(director/writer: Mitchell Leisen; screenwriter: Francis Martin/Walter DeLeon/story by Erwin Gelsey, Barry Trivers, & Arthur Kober; cinematographer: Theodor Sparkuhl; editor: Stuart Heisler; music: Victor Young/Marlin Skiles; cast: Jack Benny(Jack Carson), George Burns (Mr. Platt), Gracie Allen (Mrs. Platt), Bob Burns (Bob Black), Martha Raye (Patsy), Shirley Ross (Gwen Holmes), Ray Milland (Bob Miller), Frank Forest (Frank Rossman), Sam Hearn (Schlepperman), Benny Fields, Larry Adler, Leopold Stokowski, Benny Goodman; Runtime: 100; MPAA Rating: NR; producer: Lewis E. Gensler; Paramount Pictures; 1936)

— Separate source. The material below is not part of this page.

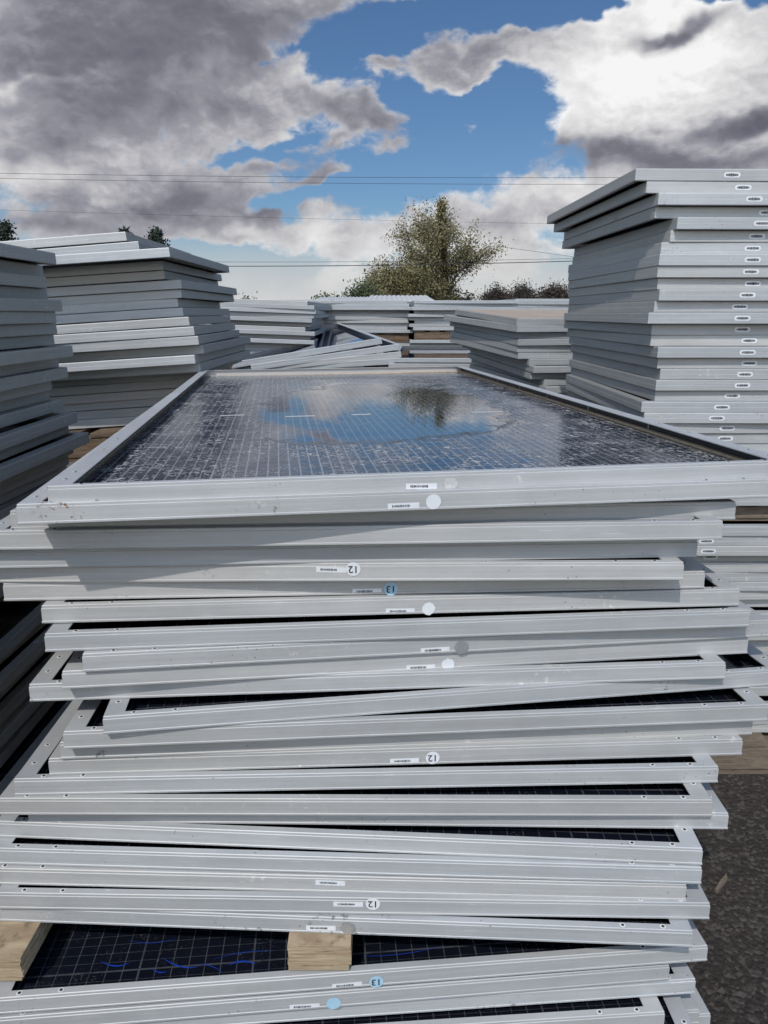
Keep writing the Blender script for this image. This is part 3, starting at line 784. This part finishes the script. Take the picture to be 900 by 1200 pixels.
# ------------------------------------------------------------------ ground
def flat(name, x0, x1, y0, y1, z, mat, n=1):
    mb = MB(); mb.add([(x0, y0, z), (x1, y0, z), (x1, y1, z), (x0, y1, z)], [(0, 1, 2, 3)], mat)
    return link(name, mb.mesh(name))
tag(flat('ground', -1500, 1500, -600, 2500, 0, 'gravel_ground'), kind='structure')
random.seed(71)
mb = MB()
for k in range(5200):
    x = random.uniform(.45, 2.3); y = random.uniform(.9, 3.2)
    r_ = random.choice((.003, .004, .005, .006, .009)) * random.uniform(.7, 1.4)
    vs = []
    for (a, b_, c_) in ((1, 0, 0), (-1, 0, 0), (0, 1, 0), (0, -1, 0), (0, 0, 1)):
        q = .7 + .6 * random.random(); vs.append((x + a * r_ * q + random.uniform(-.3, .3) * r_, y + b_ * r_ * q + random.uniform(-.3, .3) * r_, c_ * r_ * .8 * q))
    mb.add(vs, [(0, 2, 4), (2, 1, 4), (1, 3, 4), (3, 0, 4)], 'gravel_stone')
o = link('gravel', mb.mesh('gravel')); tag(o, 'loose dark gravel stones scattered on the ground', 'gravel', kind='stuff')
p = ray(845, 1037); p = Vector((0, 0, H)) + p * (-H / p.z)
mb = MB(); vs = []
for s_, z_ in ((0, .001), (1, .009)):
    for a, b_ in ((-.045, -.005), (.03, -.008), (.050, .002), (.01, .006), (-.04, .005)): vs.append((a * (1 - .06 * s_), b_ * (1 - .1 * s_), z_))
mb.add(vs, [(4, 3, 2, 1, 0), (5, 6, 7, 8, 9)] + [(k, (k + 1) % 5, 5 + (k + 1) % 5, 5 + k) for k in range(5)], 'wood_pale')
o = link('wood_splinter', mb.mesh('wood_splinter')); o.location = (p.x, p.y, 0); o.rotation_euler = (0, 0, R(48))
tag(o, 'small brown wood splinter lying on the dark gravel', 'wood splinter')

# ------------------------------------------------------------------ trees
def limb(mb, p, d, ln, r, depth, tips, mat, spread=.6, up=.15, seg=4, kids=(3, 4)):
    pts = [p.copy()]; rs = [r]; q = p.copy(); dd = d.copy()
    for k in range(seg):
        dd = (dd + Vector((random.uniform(-1, 1), random.uniform(-1, 1), random.uniform(-1, 1))) * .16 + Vector((0, 0, up * .3))).normalized()
        q = q + dd * (ln / seg); pts.append(q.copy()); rs.append(r * (1 - .62 * (k + 1) / seg))
        if depth <= 1: tips.append((q.copy(), dd.copy()))
    mb.tube(pts, rs, mat, 5 if depth > 1 else 3)
    if depth > 0:
        for k in range(random.randint(*kids)):
            i = random.randint(2, seg); a = random.uniform(0, 2 * math.pi)
            nd = (dd + Vector((math.cos(a), math.sin(a), random.uniform(-.35, .5))) * spread * random.uniform(.7, 1.3)).normalized()
            limb(mb, pts[i], nd, ln * random.uniform(.55, .8), rs[i] * .7, depth - 1, tips, mat, spread, up, seg, kids)
def leaves(mb, pts, n, r, size, mat, droop=0):
    for p, d in pts:
        for k in range(n):
            c = p + Vector((random.gauss(0, r), random.gauss(0, r), random.gauss(0, r) - abs(random.gauss(0, droop)) ))
            s_ = size * random.uniform(.5, 1.3)
            a = Vector((random.gauss(0, 1), random.gauss(0, 1), random.gauss(0, 1))).normalized() * s_
            b_ = a.cross(Vector((random.gauss(0, 1), random.gauss(0, 1), random.gauss(0, 1)))).normalized() * s_ * .5
            mb.add([c - a, c + b_, c + a, c - b_], [(0, 1, 2, 3)], mat)
def tree_thing(name, loc, label, cat, trunk_mb, crown_mb, group=None):
    e = bpy.data.objects.new(name, None); COL.objects.link(e); e.location = loc; tag(e, label, cat, group)
    link('trunk', trunk_mb.mesh('trunk'), e)
    link('crown', crown_mb.mesh('crown'), e)
    return e
YT = 44.
def world_at(px, py, Y): return at_y(px, py, Y)
# big tree with a tall vine-wrapped trunk
random.seed(81)
base = world_at(520, 400, YT); hz_ = world_at(520, 243, YT).z
tr = MB(); cr_ = MB(); tips = []
h = hz_ * 1.04
tr.tube([(0, 0, 0), (.1, 0, h * .3), (-.1, .1, h * .6), (-.25, 0, h * .85), (-.3, 0, h * .97)], [.32, .26, .2, .12, .04], 'bark_brown', 8)
for k in range(24):
    a = random.uniform(0, 2 * math.pi); z0 = h * random.uniform(.20, .64)
    right = math.cos(a)
    d = Vector((math.cos(a), math.sin(a) * .8, random.uniform(.25, .95))).normalized()
    ln = (1.5 if right > 0 else 1.3) * random.uniform(.8, 1.3)
    limb(tr, Vector((-.05, 0, z0)), d, ln * (1.25 - .55 * abs(z0 / h - .5)), .055, 2, tips, 'bark_brown', .75, .25)
print('tips', len(tips), 'treeh', h)
leaves(cr_, tips, 12, .19, .062, 'leaf_olive', .14)
sp = [(Vector((-.12 - .15 * q, 0, h * (.25 + .75 * q))), Vector((0, 0, 1))) for q in [i / 60 for i in range(61)]]
for q, (pp_, d_) in enumerate(sp): leaves(cr_, [(pp_, d_)], 70, .34 - .20 * (q / 60), .08, 'leaf_olive', .05)
tree_thing('broadleaf_tree', (base.x, YT, 0), 'tall half bare tree with a dark vine wrapped trunk rising behind the stacks', 'tree', tr, cr_)
# bushy trees beside it
def bushy(px0, px1, pytop, Y, name, label, cat, mat, n=10, leaf=.085, seed=1, dens=8, group=None, up=.5, flat_=.9, droop=.1):
    random.seed(seed)
    a = world_at((px0 + px1) / 2, 400, Y); w_ = (px1 - px0) / F * Y * .97 / 2; hh = world_at(450, pytop, Y).z
    tr = MB(); cr_ = MB(); tips = []
    for k in range(n):
        x = random.uniform(-1, 1) * w_ * .75; yy = random.uniform(-.8, .8)
        hmax = hh * (1 - .35 * (abs(x) / w_) ** 2) * random.uniform(.72, 1.)
        tr.tube([(x * .6, yy, 0), (x * .8, yy, hmax * .3), (x, yy, hmax * .62)], [.09, .07, .04], 'bark_brown', 5)
        for j in range(4):
            d = Vector((random.uniform(-1, 1) * flat_, random.uniform(-1, 1) * flat_, up + random.random())).normalized()
            limb(tr, Vector((x * .9, yy, hmax * random.uniform(.25, .6))), d, hmax * .26, .035, 1, tips, 'bark_brown', .7, .2, 3)
        for j in range(10):
            tips.append((Vector((x + random.gauss(0, .3), yy, hmax * random.uniform(.08, .85))), Vector((0, 0, 1))))
    leaves(cr_, tips, dens, .20, leaf, mat, droop)
    return tree_thing(name, (a.x, Y, 0), label, cat, tr, cr_, group)
bushy(432, 512, 284, YT - 1, 'bushy_tree', 'rounded olive brown tree beside the vine wrapped trunk', 'tree', 'leaf_olive', 30, .075, 82, 22)
bushy(406, 440, 312, YT - 3, 'willow_tree', 'small green drooping tree at the end of the tree group', 'tree', 'leaf_green', 11, .075, 83, 20, droop=.45)
bushy(470, 560, 325, YT + 2, 'bushy_tree', 'low olive undergrowth tree at the foot of the vine wrapped trunk', 'tree', 'leaf_dry', 16, .085, 84, 10)
for i, (a, b_, t_) in enumerate(((556, 604, 332), (590, 634, 328), (622, 668, 323), (660, 720, 330))):
    bushy(a, b_, t_, YT + 4, 'bare_shrub', ['low dark bare shrub next to the olive undergrowth', 'dark bare shrub second along the brown hedge row', 'tallest dark bare shrub of the row beside the sticker stack', 'dark bare shrub hidden behind the sticker stack'][i], 'shrub', 'leaf_dry', 24, .065, 90 + i, 17, group='bare shrubs along the yard edge', up=1.6, flat_=.5)
bushy(366, 402, 338, 60, 'distant_bush', 'small distant green bush over the far stacks', 'bush', 'leaf_green', 9, .12, 97, 9)
bushy(285, 310, 344, 60, 'distant_bush', 'tiny distant bush tops beyond the far stack next to the leaning one', 'bush', 'leaf_green', 6, .12, 98, 7)
def pine(px, pytop, Y, label, seed):
    random.seed(seed); a = world_at(px, 400, Y); hh = world_at(px, pytop, Y).z
    tr = MB(); cr_ = MB()
    tr.tube([(0, 0, 0), (.03, 0, hh * .5), (0, 0, hh * .97)], [.16, .10, .02], 'bark_brown', 6)
    k = 0; z_ = hh * .16
    while z_ < hh * .99:
        f_ = 1 - (z_ / hh) ** 1.6
        for j in range(6):
            an = random.uniform(0, 6.28); ln = (.12 + 1.0 * f_) * random.uniform(.75, 1.2)
            d = Vector((math.cos(an), math.sin(an), .25))
            tr.tube([(0, 0, z_), tuple(Vector((0, 0, z_)) + d * ln)], [.02, .006], 'bark_brown', 3)
            pts = [(Vector((0, 0, z_)) + d * ln * q, d) for q in (.35, .6, .85, 1.)]
            leaves(cr_, pts, 9, .085, .07, 'leaf_pine', .03)
        z_ += .17
    tree_thing('pine_tree', (a.x, Y, 0), label, 'pine tree', tr, cr_, 'pine trees behind the leaning stack')
pine(20, 259, 30, 'dark pine top over the dark shaded stack', 101)
pine(191, 268, 30, 'narrow dark pine tip over the leaning sunlit stack', 102)
pine(158, 268, 36, 'pine whose tiny tip barely clears the leaning sunlit stack', 103)

# ------------------------------------------------------------------ power lines
def wire(a, b_, Y, r_, label, sag=.0, ext=2.2):
    pa, pb = world_at(*a, Y), world_at(*b_, Y); mid = (pa + pb) / 2; d = (pb - pa)
    A = mid - d * ext; B = mid + d * ext; pts = []
    for k in range(41):
        t_ = k / 40; q = A.lerp(B, t_); x = (t_ - .5) * 2 * ext; q.z += sag * (x * x - .25); pts.append(tuple(q))
    mb = MB(); mb.tube(pts, r_, 'wire_black', 5); o = link('power_line', mb.mesh('power_line'))
    tag(o, label, 'power line', 'overhead power lines')
wire((0, 203), (720, 208), 34, .0075, 'topmost thin power line high over the stacks', .25, 1.2)
wire((0, 209), (720, 216), 34, .0075, 'second thin power line just below the topmost one', .25, 1.2)
wire((0, 246), (640, 262), 46, .006, 'faint thin power line passing the top of the tall tree', .2, 1.2)
wire((270, 312), (670, 306), 30, .014, 'thick dark power line crossing in front of the tree', .18, 2.2)
wire((270, 307), (670, 303), 36, .008, 'thin power line just above the thick dark one', .18, 2.2)
wire((586, 289), (672, 301), 38, .008, 'short slanting power line beyond the tall tree crown', 0, .5)

# ------------------------------------------------------------------ low shed beyond the stacks
def shed(x0, x1, y0, y1, h_, label, corr=True):
    e = bpy.data.objects.new('low_shed', None); COL.objects.link(e); e.location = ((x0 + x1) / 2, (y0 + y1) / 2, 0); tag(e, label, 'shed')
    wx, wy = (x1 - x0) / 2, (y1 - y0) / 2
    mb = MB(); mb.box((-wx, -wy, 0), (wx, wy, h_ - .06), 'shed_dark'); link('wall', mb.mesh('wall'), e)
    mb = MB(); n = int(wx * 2 / .05); vs = []; 
    for k in range(n + 1):
        x = -wx - .1 + (2 * wx + .2) * k / n; zc_ = h_ + (.022 if k % 2 else 0)
        vs += [(x, -wy - .15, zc_ - .05), (x, wy + .15, zc_ + .12), (x, -wy - .15, zc_ - .09)]
    fs = []
    for k in range(n):
        a = 3 * k; fs += [(a, a + 3, a + 4, a + 1), (a + 2, a + 5, a + 3, a)]
    mb.add(vs, fs, 'roof_white'); link('roof', mb.mesh('roof'), e)
q = at_y(436, 349.5, 18); q2 = at_y(504, 349.5, 18)
shed(q.x, q2.x, 18, 21, q.z, 'white corrugated shed roof just over the far stacks')
q = at_y(368, 351, 22); q2 = at_y(436, 351, 22)
shed(q.x, q2.x, 22, 25, q.z, 'dark low shed with a pale roof edge below the distant bush')

scene.cycles.max_bounces = 5; scene.cycles.diffuse_bounces = 3; scene.cycles.glossy_bounces = 4
w.cycles.sampling_method = 'NONE'
scene.cycles.use_denoising = True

It’s as outdated as its lame vaudeville acts.

Reviewed by Dennis Schwartz

The third of the four Paramount films they released of their popular Big Broadcast series. The always reliable Mitchell Leisen(“Tonight We Sing”/”Dream Girl”/”To Each His Own”) directs. It’s based on the story by Erwin Gelsey, Barry Trivers, & Arthur Kober. The writers are Francis Martin and Walter DeLeon. It plays as a tribute to radio and its stars, with a slight plot and a variety of big-name radio acts. Its highlight is the symphonic Leopold Stokowski orchestra and the jazz Benny Goodman orchestra playing.

Jack Benny is the radio manager of a big-time NYC station, who has to deal with his zany wealthy golf ball sponsor Mr. and Mrs. Platt (George Burns and Gracie Allen). The Platts sign the egotistical Frank Forest to be the tenor singing star of their new variety show. Ray Milland plays Frank’s slippery agent, who discovers a DJ from the sticks, Shirley Ross, can sing, and brings her to the radio station. But Forest is jealous and threatens to quit if Ross sings on the radio. When the Platts hear Ross sing they put her on the show. Martha Raye plays Benny’s comical secretary, an aspiring singer waiting for her big break. Bob Burns is a hillbilly bazooka player from Arkansas, who bursts into the on the air radio programs while trying to get a tryout with Stokowski’s orchestra.

It’s as outdated as its lame vaudeville acts. I found not only Martha Raye unbearable, but the Burns and Allen act even more unbearable.